_WORKING DATA_:
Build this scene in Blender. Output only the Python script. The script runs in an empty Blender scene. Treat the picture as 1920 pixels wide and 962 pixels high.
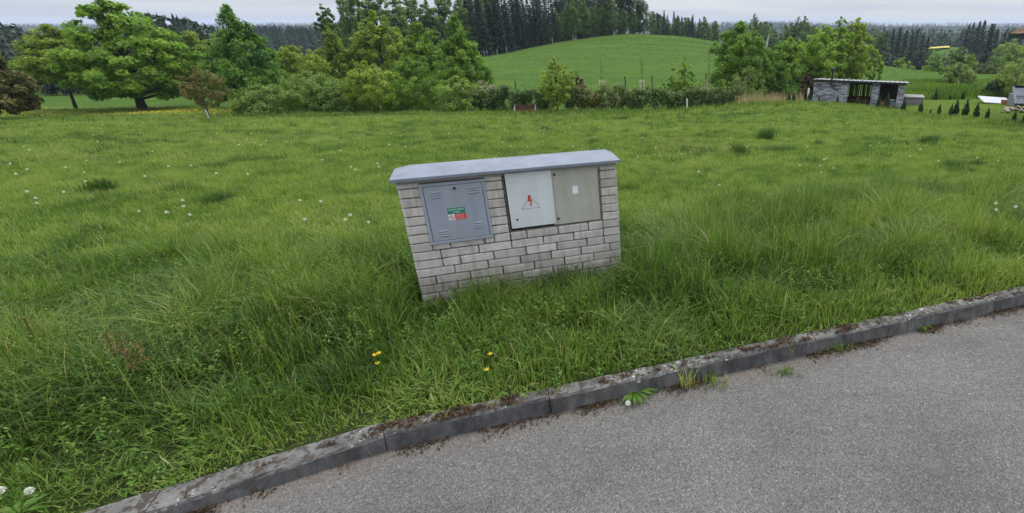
import bpy, math, random
import numpy as np
from math import radians as RAD, sin, cos, pi

sc = bpy.context.scene
COL = sc.collection
random.seed(7)
RNG = np.random.default_rng(11)

# ------------------------------------------------------------------ camera maths
PITCH = RAD(24.29)
CP, SP = cos(PITCH), sin(PITCH)
FPX, PX0, PY0, CAMH = 966.0, 1282.0, 481.0, 2.5


def depth_of(y, z):
    return y * CP - (z - CAMH) * SP


def x_at(px, y, z):
    return (px - PX0) / FPX * depth_of(y, z)


def z_at(py, y):
    k = (PY0 - py) / FPX
    return CAMH + (k * y * CP - y * SP) / (CP + k * SP)


def project(x, y, z):
    d = y * CP - (z - CAMH) * SP
    return PX0 + FPX * x / d, PY0 - FPX * ((z - CAMH) * CP + y * SP) / d


# ------------------------------------------------------------------ noise and terrain
def vnoise(x, y, scale, seed=0):
    x = np.asarray(x, float) / scale + seed * 17.31
    y = np.asarray(y, float) / scale - seed * 9.17
    xi, yi = np.floor(x), np.floor(y)
    fx, fy = x - xi, y - yi
    fx = fx * fx * (3 - 2 * fx)
    fy = fy * fy * (3 - 2 * fy)

    def h(a, b):
        v = np.sin(a * 127.1 + b * 311.7 + seed * 74.7) * 43758.5453
        return v - np.floor(v)
    return (h(xi, yi) * (1 - fx) + h(xi + 1, yi) * fx) * (1 - fy) + (h(xi, yi + 1) * (1 - fx) + h(xi + 1, yi + 1) * fx) * fy


KX = np.array([-4000, -60, -12, -7, -4.2, -3.26, -2.8, -2.45, -1.91, 0, 3.3, 6, 4000.0])
KY = np.array([-4000 * .36 + 2.0, -19.9, -2.2, -.05, 1.25, 1.80, 2.04, 2.23, 2.51, 3.2, 4.39, 5.36, 5.36 + 3994 * .36])
NX, NY = -.3387, .9409


def kerb_y(x):
    return np.interp(x, KX, KY)


def kerb_s(x, y):
    return (np.asarray(y, float) - kerb_y(np.asarray(x, float) + .12)) * NY


GY = np.array([-5000, 3, 5, 9, 15, 25, 38, 48, 60, 90, 120, 170, 250, 400, 700, 1200, 2000, 2600, 4000.0])
GZ = np.array([.1, .1, .02, -.3, -1.0, -2.15, -3.7, -4.5, -4.8, -4.6, -4.9, -6.0, -9, -14, -19, -15, -7.0, -8, -30.0])


def hgt(x, y):
    x = np.asarray(x, float)
    y = np.asarray(y, float)
    z = np.interp(y, GY, GZ)
    z = z + 1.0 * np.exp(-((x - 8) / 9) ** 2 - ((y - 38) / 5.5) ** 2)
    z = z + 6.0 * np.exp(-((x + 14) / 37) ** 2 - ((y - 190) / 72) ** 2)
    z = z + np.exp(-((y - 86) / 17) ** 2) * np.clip(.9 - .1 * (x - 32), -1.8, 1.0) * np.clip((x - 14) / 12, 0, 1)
    dip = np.clip((y - 84) / 60, 0, 1)
    dip = dip * dip * (3 - 2 * dip) * np.clip((1500 - y) / 900, 0, 1)
    z = z - 8.0 * dip * (1 - np.exp(-((x + 14) / 55) ** 4))
    z = z + np.clip((y - 5) / 20, 0, 1) * (vnoise(x, y, 9, 3) - .5) * .35
    z = z + np.clip((y - 1000) / 800, 0, 1) * (vnoise(x, y, 420, 5) - .5) * 14
    wl = np.clip((x - 14.5) / 4, 0, 1) * np.clip((y - 29) / 4, 0, 1) * np.clip((88 - y) / 16, 0, 1)
    q = np.interp(y, [29, 33, 36, 41, 46, 50, 56, 64, 75, 90], [-2.7, -3.05, -3.2, -3.45, -3.77, -3.95, -3.95, -3.7, -3.7, -4.2])
    z = z * (1 - wl) + (q + (vnoise(x, y, 5, 13) - .5) * .18 * np.clip((y - 50) / 5, .2, 1)) * wl
    z = z + 10.5 * np.exp(-((x - 121) / 34) ** 2 - ((y - 258) / 26) ** 2)
    s = kerb_s(x, y)
    w = np.clip((s - .2) / 2.0, 0, 1)
    near = np.interp(x, [-6, -3.3, -2.3, -1.92, 10], [.025, .03, .07, .10, .11]) + (vnoise(x, y, .5, 8) - .5) * .03
    return near * (1 - w) + z * w


def H1(x, y):
    return float(hgt(np.array([x]), np.array([y]))[0])


def on_ground(px, y):
    z = H1(0, y)
    for _ in range(5):
        x = x_at(px, y, z)
        z = H1(x, y)
    return x, z


# ------------------------------------------------------------------ object helpers
def tag(o, label=None, cat=None, group=None, kind=None):
    for k, v in (('label', label), ('category', cat), ('group', group), ('kind', kind)):
        if v:
            o[k] = v
    return o


def empty(name, loc, label, cat, rz=0, group=None):
    o = bpy.data.objects.new(name, None)
    o.location = loc
    o.rotation_euler = (0, 0, rz)
    o.empty_display_size = .2
    COL.objects.link(o)
    return tag(o, label, cat, group)


def link(name, me, parent=None, loc=None):
    o = bpy.data.objects.new(name, me)
    COL.objects.link(o)
    if parent is not None:
        o.parent = parent
    if loc is not None:
        o.location = loc
    return o


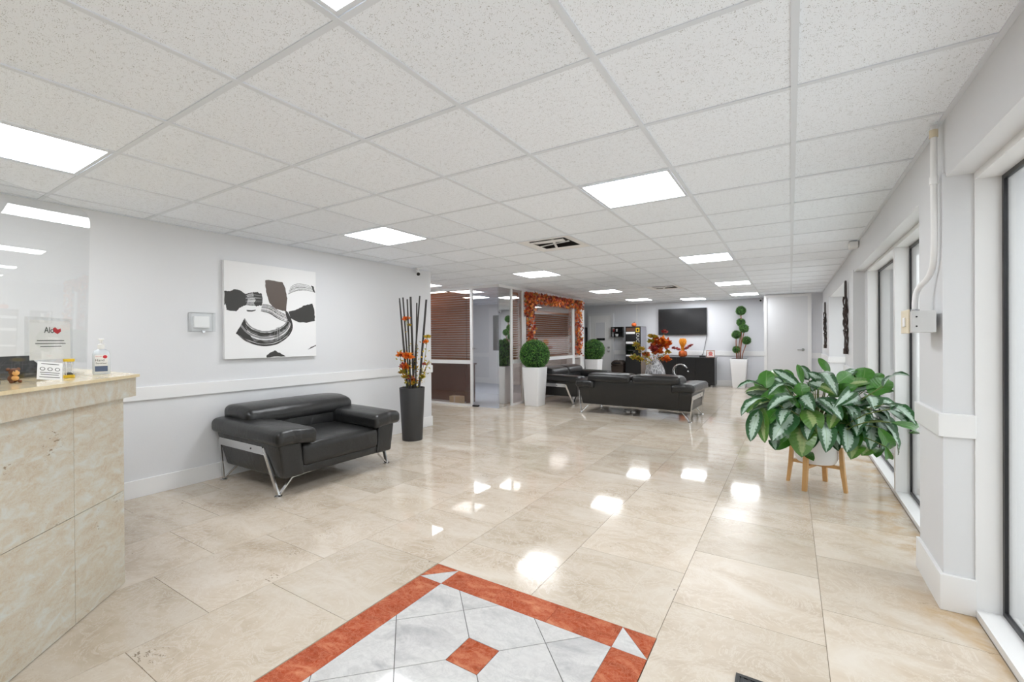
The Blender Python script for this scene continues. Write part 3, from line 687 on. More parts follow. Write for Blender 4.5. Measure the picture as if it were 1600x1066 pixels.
# little card
t = on_counter('counter_card', 'small white printed card leaning beside the sand timer', 'card', -2.893, .613, math.radians(-85))
CM = Matrix.Rotation(math.radians(28), 4, 'X') @ Matrix.Rotation(math.radians(-10), 4, 'Y')
MB().box((-.042, -.0012, 0), (.042, 0, .092), M=CM).build('card', M_PAPER, t)
for x in (-.025, 0, .025):
    o = MB().lathe([(.009, 0), (.009, .0004)], 14).build('pictogram', M_INK, t); o.matrix_local = CM @ face(x, .0003, .055)
    o = MB().lathe([(.0065, 0), (.0065, .0005)], 14).build('pictogram_centre', M_PAPER, t); o.matrix_local = CM @ face(x, .0004, .055)
for z, a in ((.08, .03), (.035, .033), (.025, .03), (.012, .034)): MB().box((-a, 0, z), (a, .0004, z+.003), M=CM).build('text_line', M_INK, t)
# toy animal
t = on_counter('toy_animal', 'tiny brown and tan toy animal sitting on the counter', 'figurine', -2.835, .49, math.radians(-75))
M_TOYB = mat('toy brown', S(110, 66, 36), .6); M_TOYT = mat('toy tan', S(226, 172, 104), .6)
b = MB().sphere((0, 0, .018), .018, 14, 10, (1, .9, 1)); [b.sphere((sx*.014, .016, .006), .007, 10, 8) for sx in (-1, 1)]; b.build('body', M_TOYB, t, True)
b = MB().sphere((0, .006, .046), .017, 14, 10); [b.sphere((sx*.016, 0, .058), .007, 10, 8) for sx in (-1, 1)]; b.build('head', M_TOYB, t, True)
MB().sphere((0, .017, .043), .012, 12, 8).build('muzzle', M_TOYT, t, True); MB().sphere((0, .012, .02), .012, 12, 8).build('belly', M_TOYT, t, True)
MB().sphere((-.006, .0235, .051), .0025, 8, 6).sphere((.006, .0235, .051), .0025, 8, 6).build('eyes', M_BLACK, t, True)
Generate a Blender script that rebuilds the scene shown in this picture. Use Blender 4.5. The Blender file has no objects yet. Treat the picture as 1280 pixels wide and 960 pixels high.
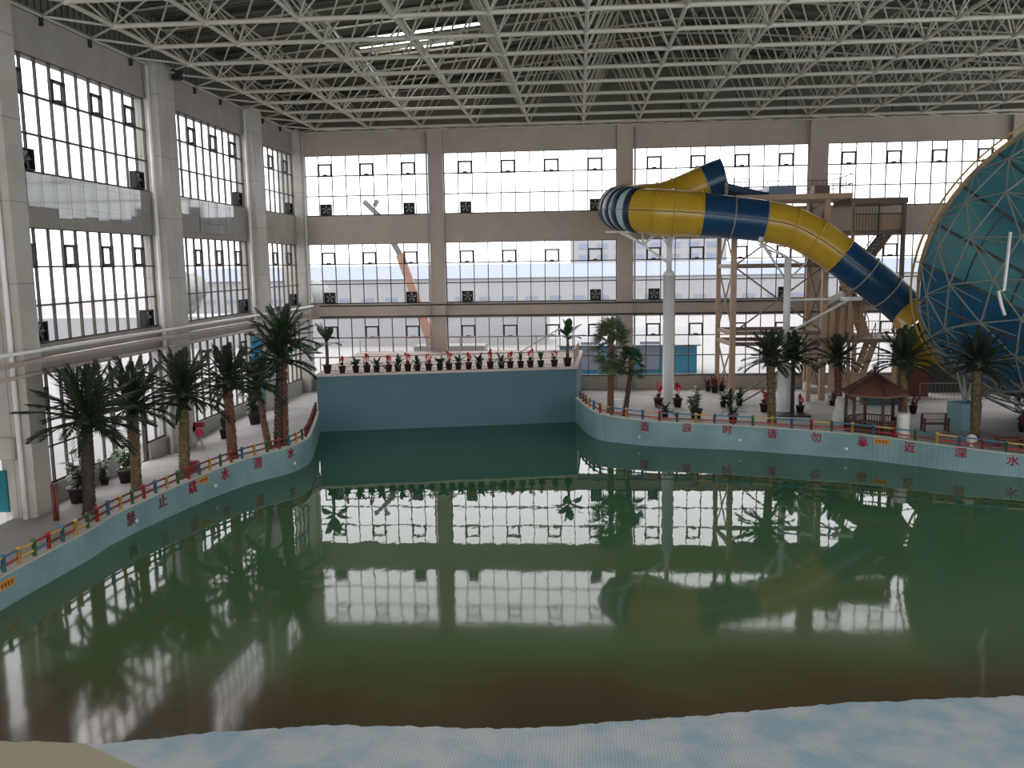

_TO BE DONE_: Leave out the pictures and give the listing above again exactly.

_WRITTEN SOLUTION_:
Build this scene in Blender. Output only the Python script. The script runs in an empty Blender scene. Treat the picture as 1920 pixels wide and 962 pixels high.
import bpy, math, random
import numpy as np
from math import radians as RAD, sin, cos, pi

sc = bpy.context.scene
COL = sc.collection
random.seed(7)
RNG = np.random.default_rng(11)

# ------------------------------------------------------------------ camera maths
PITCH = RAD(24.29)
CP, SP = cos(PITCH), sin(PITCH)
FPX, PX0, PY0, CAMH = 966.0, 1282.0, 481.0, 2.5


def depth_of(y, z):
    return y * CP - (z - CAMH) * SP


def x_at(px, y, z):
    return (px - PX0) / FPX * depth_of(y, z)


def z_at(py, y):
    k = (PY0 - py) / FPX
    return CAMH + (k * y * CP - y * SP) / (CP + k * SP)


def project(x, y, z):
    d = y * CP - (z - CAMH) * SP
    return PX0 + FPX * x / d, PY0 - FPX * ((z - CAMH) * CP + y * SP) / d


# ------------------------------------------------------------------ noise and terrain
def vnoise(x, y, scale, seed=0):
    x = np.asarray(x, float) / scale + seed * 17.31
    y = np.asarray(y, float) / scale - seed * 9.17
    xi, yi = np.floor(x), np.floor(y)
    fx, fy = x - xi, y - yi
    fx = fx * fx * (3 - 2 * fx)
    fy = fy * fy * (3 - 2 * fy)

    def h(a, b):
        v = np.sin(a * 127.1 + b * 311.7 + seed * 74.7) * 43758.5453
        return v - np.floor(v)
    return (h(xi, yi) * (1 - fx) + h(xi + 1, yi) * fx) * (1 - fy) + (h(xi, yi + 1) * (1 - fx) + h(xi + 1, yi + 1) * fx) * fy


KX = np.array([-4000, -60, -12, -7, -4.2, -3.26, -2.8, -2.45, -1.91, 0, 3.3, 6, 4000.0])
KY = np.array([-4000 * .36 + 2.0, -19.9, -2.2, -.05, 1.25, 1.80, 2.04, 2.23, 2.51, 3.2, 4.39, 5.36, 5.36 + 3994 * .36])
NX, NY = -.3387, .9409


def kerb_y(x):
    return np.interp(x, KX, KY)


def kerb_s(x, y):
    return (np.asarray(y, float) - kerb_y(np.asarray(x, float) + .12)) * NY


GY = np.array([-5000, 3, 5, 9, 15, 25, 38, 48, 60, 90, 120, 170, 250, 400, 700, 1200, 2000, 2600, 4000.0])
GZ = np.array([.1, .1, .02, -.3, -1.0, -2.15, -3.7, -4.5, -4.8, -4.6, -4.9, -6.0, -9, -14, -19, -15, -7.0, -8, -30.0])


def hgt(x, y):
    x = np.asarray(x, float)
    y = np.asarray(y, float)
    z = np.interp(y, GY, GZ)
    z = z + 1.0 * np.exp(-((x - 8) / 9) ** 2 - ((y - 38) / 5.5) ** 2)
    z = z + 6.0 * np.exp(-((x + 14) / 37) ** 2 - ((y - 190) / 72) ** 2)
    z = z + np.exp(-((y - 86) / 17) ** 2) * np.clip(.9 - .1 * (x - 32), -1.8, 1.0) * np.clip((x - 14) / 12, 0, 1)
    dip = np.clip((y - 84) / 60, 0, 1)
    dip = dip * dip * (3 - 2 * dip) * np.clip((1500 - y) / 900, 0, 1)
    z = z - 8.0 * dip * (1 - np.exp(-((x + 14) / 55) ** 4))
    z = z + np.clip((y - 5) / 20, 0, 1) * (vnoise(x, y, 9, 3) - .5) * .35
    z = z + np.clip((y - 1000) / 800, 0, 1) * (vnoise(x, y, 420, 5) - .5) * 14
    wl = np.clip((x - 14.5) / 4, 0, 1) * np.clip((y - 29) / 4, 0, 1) * np.clip((88 - y) / 16, 0, 1)
    q = np.interp(y, [29, 33, 36, 41, 46, 50, 56, 64, 75, 90], [-2.7, -3.05, -3.2, -3.45, -3.77, -3.95, -3.95, -3.7, -3.7, -4.2])
    z = z * (1 - wl) + (q + (vnoise(x, y, 5, 13) - .5) * .18 * np.clip((y - 50) / 5, .2, 1)) * wl
    z = z + 10.5 * np.exp(-((x - 121) / 34) ** 2 - ((y - 258) / 26) ** 2)
    s = kerb_s(x, y)
    w = np.clip((s - .2) / 2.0, 0, 1)
    near = np.interp(x, [-6, -3.3, -2.3, -1.92, 10], [.025, .03, .07, .10, .11]) + (vnoise(x, y, .5, 8) - .5) * .03
    return near * (1 - w) + z * w


def H1(x, y):
    return float(hgt(np.array([x]), np.array([y]))[0])


def on_ground(px, y):
    z = H1(0, y)
    for _ in range(5):
        x = x_at(px, y, z)
        z = H1(x, y)
    return x, z


# ------------------------------------------------------------------ object helpers
def tag(o, label=None, cat=None, group=None, kind=None):
    for k, v in (('label', label), ('category', cat), ('group', group), ('kind', kind)):
        if v:
            o[k] = v
    return o


def empty(name, loc, label, cat, rz=0, group=None):
    o = bpy.data.objects.new(name, None)
    o.location = loc
    o.rotation_euler = (0, 0, rz)
    o.empty_display_size = .2
    COL.objects.link(o)
    return tag(o, label, cat, group)


def link(name, me, parent=None, loc=None):
    o = bpy.data.objects.new(name, me)
    COL.objects.link(o)
    if parent is not None:
        o.parent = parent
    if loc is not None:
        o.location = loc
    return o


The Blender Python script for this scene continues. Write part 3, from line 687 on. More parts follow. Write for Blender 4.5. Measure the picture as if it were 1600x1066 pixels.
# little card
t = on_counter('counter_card', 'small white printed card leaning beside the sand timer', 'card', -2.893, .613, math.radians(-85))
CM = Matrix.Rotation(math.radians(28), 4, 'X') @ Matrix.Rotation(math.radians(-10), 4, 'Y')
MB().box((-.042, -.0012, 0), (.042, 0, .092), M=CM).build('card', M_PAPER, t)
for x in (-.025, 0, .025):
    o = MB().lathe([(.009, 0), (.009, .0004)], 14).build('pictogram', M_INK, t); o.matrix_local = CM @ face(x, .0003, .055)
    o = MB().lathe([(.0065, 0), (.0065, .0005)], 14).build('pictogram_centre', M_PAPER, t); o.matrix_local = CM @ face(x, .0004, .055)
for z, a in ((.08, .03), (.035, .033), (.025, .03), (.012, .034)): MB().box((-a, 0, z), (a, .0004, z+.003), M=CM).build('text_line', M_INK, t)
# toy animal
t = on_counter('toy_animal', 'tiny brown and tan toy animal sitting on the counter', 'figurine', -2.835, .49, math.radians(-75))
M_TOYB = mat('toy brown', S(110, 66, 36), .6); M_TOYT = mat('toy tan', S(226, 172, 104), .6)
b = MB().sphere((0, 0, .018), .018, 14, 10, (1, .9, 1)); [b.sphere((sx*.014, .016, .006), .007, 10, 8) for sx in (-1, 1)]; b.build('body', M_TOYB, t, True)
b = MB().sphere((0, .006, .046), .017, 14, 10); [b.sphere((sx*.016, 0, .058), .007, 10, 8) for sx in (-1, 1)]; b.build('head', M_TOYB, t, True)
MB().sphere((0, .017, .043), .012, 12, 8).build('muzzle', M_TOYT, t, True); MB().sphere((0, .012, .02), .012, 12, 8).build('belly', M_TOYT, t, True)
MB().sphere((-.006, .0235, .051), .0025, 8, 6).sphere((.006, .0235, .051), .0025, 8, 6).build('eyes', M_BLACK, t, True)
Generate a Blender script that rebuilds the scene shown in this picture. Use Blender 4.5. The Blender file has no objects yet. Treat the picture as 1280 pixels wide and 960 pixels high.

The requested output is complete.